“Makes one wonder why he made him married at all. Why not just have him a bachelor, childlessly sailing to the new Italian Troy?”
“he is retelling a well known story:”
Exactly. Also, Creusa was Priam’s daughter. That made Iulus/Ascanius, J. Caesar’s and Augustus’ (by adoption) putative ancestor a descendant of the Trojan royal house on both sides of his lineage (as well as the grandson of Aphrodite/Venus). The blood of goddesses and kings flowed through Augustus’ veins (by adoption).
Iulus’ role isn’t limited to Book 4. He crops up on a number of occasions–and he’s important to Vergil’s epic on account of his supposed progeny. Conveniently (for metrical purposes), he has two alternative names.
Yes, of course you’re right that he is retelling an old story. My point was that, while few aspects of the traditional version are write in stone throughout Greek and Latin literature, Virgil did not consider that this one could have been altered ad maiorem Æneæ gloriam, and chose instead, rather than change it, to preserve the embarassing passage of Creusa’s abandonment and painting it in a dubious justification.
However, Hylander, your note that Creusa’s blood is actually historically useful as a direct link to the Trojan royal house is one that quite a lot of sense. That may have been a bargain Virgil was willing to take.
Regardless, all of this was little more than an argument ex silentio; even if hypothetically right (and it is probably wrong) it would tell us little. I will leave it here.
I think there was only a certain latitude to reshape myths. Creusa’s name was probably already too strongly attached to Aeneas to simply write her out of the Aeneid altogether. (If she had been mentioned in the Iliad, which she wasn’t, I suspect it would have been impossible for her to be severed from him.) Besides, it would probably have been unthinkable for the mature warrior Aeneas not to be married at Troy, especially since he was a prince.
But it’s true that to a certain extent poets could do as they liked with myths, which of course existed in multiple and sometimes inconsistent versions. Some think that murder of Jason’s children was an invention of Euripides that was not part of the Medea myth before his play (which would have made the murder even more shocking at the first performance). And most of Greek mythology was given its canonical shape by the Metamorphoses: many stories, such as Phaeton, which Ovid brings to life so vividly and memorably, were probably quite obscure before his poem.
I’ve nothing much to add here. Interesting that what made the greatest impression on you in bk.2, Bart, was Apparent dirae facies inimicaque Trojae | numina magna deum, when in bk.1 you fastened on Apparent rari nantes in gurgite vasto.
Creusa is a colourless non-individualistic name, the female equivalent of Creon “ruler.” There are dozens of them, it’s the first thing that comes to hand when you need an off-the-peg name for a royal personage.

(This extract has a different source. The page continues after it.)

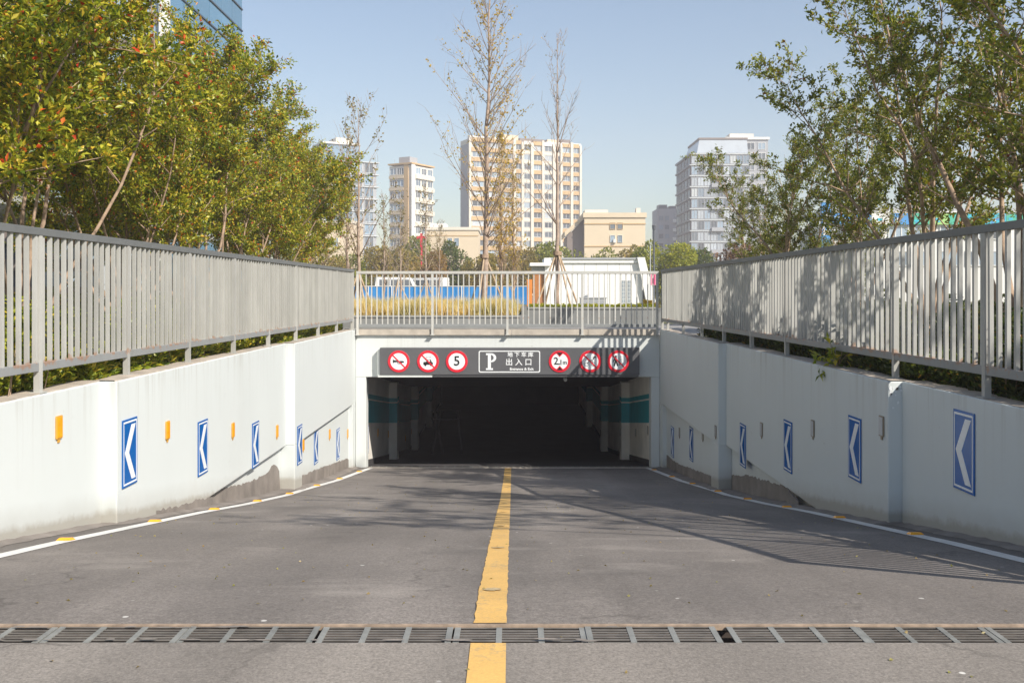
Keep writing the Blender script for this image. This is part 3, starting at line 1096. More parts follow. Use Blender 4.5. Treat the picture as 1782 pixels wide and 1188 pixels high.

Many mythological wives’ names are not fixed—Oedipus’s, for one. That someone had a wife/daughter/3daughters tends to be a more stable datum than the actual names. Who cares what she’s called? Austin makes the nice point that Eurydice, the more(?) traditional name of Aeneas’ wife, was already taken, as it were—the Orpheus and Eurydice tale had been unforgettably told by Vergil in the final book of the Georgics. We might wonder if it was Vergil himself who originated Creusa. But probably not, given the casual first mention of her at 562 and the fact that she’s also in Livy.
Vergil does what he can to mitigate the carelessness of losing one’s wife, and of course Aeneas is properly distraught over the mishap. But he has to be rid of her before leaving, or at any rate before arriving at his destination, given her non-Greek replacement in waiting there. (Her majesty’s a pretty nice girl, but she doesn’t have a lot to say.) Better shed her before Carthage, too, or where would bk.4 be? and on the Odyssean-type Wanderings of bk.3 she’d only be in the way. But it would hardly do to witness her slain or enslaved. Instead, he has her ethereal blessing for leaving without her. In the underworld it is not Creusa he will encounter.
But what makes her necessary in the first place is really Ascanius/Iulus. Ascanius as Aen’s (+ wife’s) son is a fixture in the Greek myth. Identification as Ilus > Iulus (the fudge of 1.268) effects the link between Ilium and Rome and appropriates him for the Julian dynasty—prosopographical legerdemain. Historical Greeks fabricated heroic genealogies, so why shouldn’t Romans?
Part of the appeal of those lines is what they have in common, the word ‘apparent’ receiving full empasis by being put at the very beginning. It’s not just the fact that those swimmers are there, but that they appear one by one, helplesly popping up between the waves; and then disappear again, presumably. By taking the point of view of someone watching form one of the ships (that’s how I read it at least), Vergil takes us into the middle of the storm.
Same with those dirae facies: suddenly the hidden and horrible reality of Troy’s destruction appears to Aeneas. The mist is lifted. The gods themselves sack the city. Time to flee.